The other night over on Twitter I saw an interesting question about authors and method writing. Just how deep do authors go when creating the personalities that fill those pages? I’ve never heard of anyone trying to become their character in real life, like Brando preparing for a role (though it’s an interesting idea). But we all know that it sometimes works the other way, where the main character is based on the author.
When it came to carousing, Ian Fleming was James Bond before James Bond.
I remember many, many years ago going to a public library event where a local author did a roundtable discussion on her process. Somewhere around here I’ve got her novel, but I admit I never read it. I also have to confess that I really got on her nerves by asking more questions about getting published than how she wrote (which probably says something about my self-confidence).
Making sausage is easy. Selling it is the hard part. For me, anyway.
Whatever information the author offered me is long forgotten. What I do remember is that annoying old lady in the corner who dominated the conversation. She said that knew everything about her main character: how she dressed, her favorite perfume, all sorts of extraneous details that would never be included in her manuscript. If that’s writing method, she was going method. Maybe it helped her, I’ll never know. But to me, it sounded like a self-indulgent waste of time.
It’s like listening to George R.R. Martin talk about his fantasyland like it’s a real place. So stupid.
Or is it? For all his faults, Martin has had success I can only dream of. And reading Quentin Tarantino’s novelization of Once Upon A Time… In Hollywood shows that he builds far more backstory into his characters than is necessary for a movie. There’s something to be said for using Hemingway’s iceberg theory in characterization. When the author can speak with an authoritative voice about everything, the reader feels reassured that what they see is grounded in things they cannot.
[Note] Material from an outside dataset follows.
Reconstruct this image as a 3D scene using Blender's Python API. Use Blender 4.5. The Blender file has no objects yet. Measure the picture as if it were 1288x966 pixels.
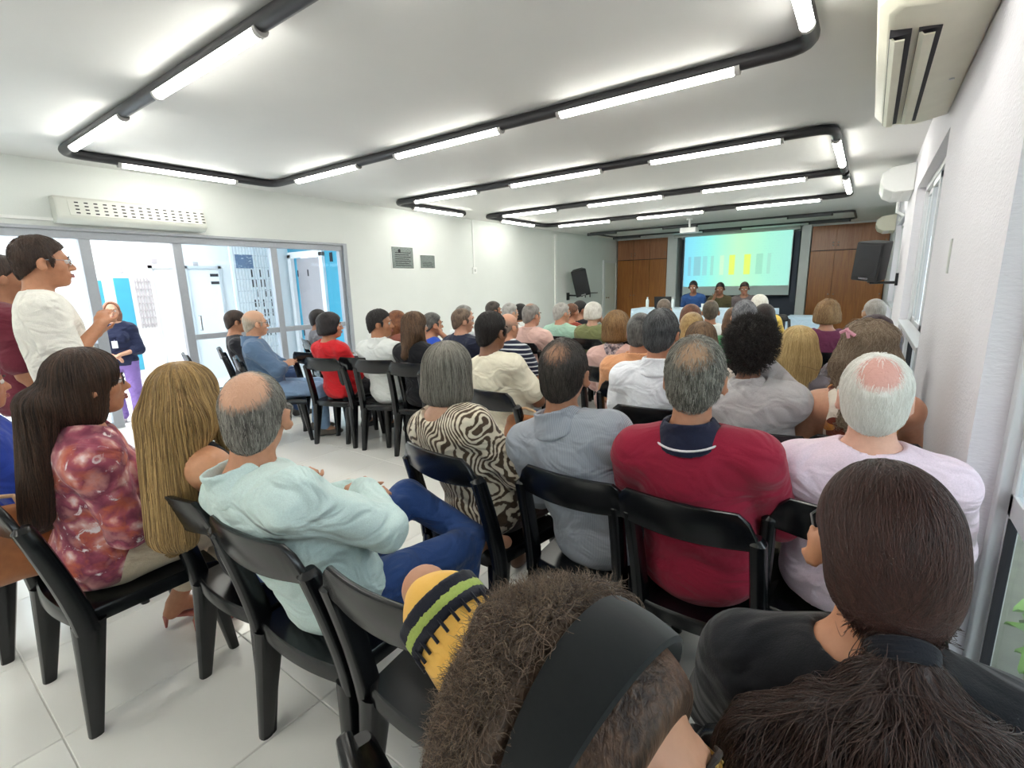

But as for me, I take a more nuts and bolts approach.
To my mind, every character is there to serve a function. There are certain things that a hero must do to fulfill his role. The herald archetype is there to do one thing, and do it well, even if he gradually morphs into a different archetype later. A mentor character mentors the hero, and how he takes his coffee is probably none of my business (I'm exagerating, just a bit, as some flourishes are important). Many of my characters are inspired by real people, or even myself, of course. The real people are the part of the iceberg that’s underwater. I only concern myself with what’s above.
Sometimes authors talk about their characters surprising them. So far, mine do not.
My characters don’t “surprise me” because I never think of them as real. The elements of Story are as tangible in my mind as anything, but I don’t anthropomorphize a nail. Other writers talking about a character taking the story in a new direction would to me just be a sign that I’d made an error somewhere in the story structure. Or that I’m about to make an error. I’ve studied Story so thoroughly that I write by intuition and do my best to turn all the various elements into gold.
Sometimes I even surprise myself. But they're just elements.
All that said, writing is an art. There’s no right or wrong way to make art as long as it gets made. Anyone spending hours and hours picking out perfume is just procrastinating if she never goes back to the page.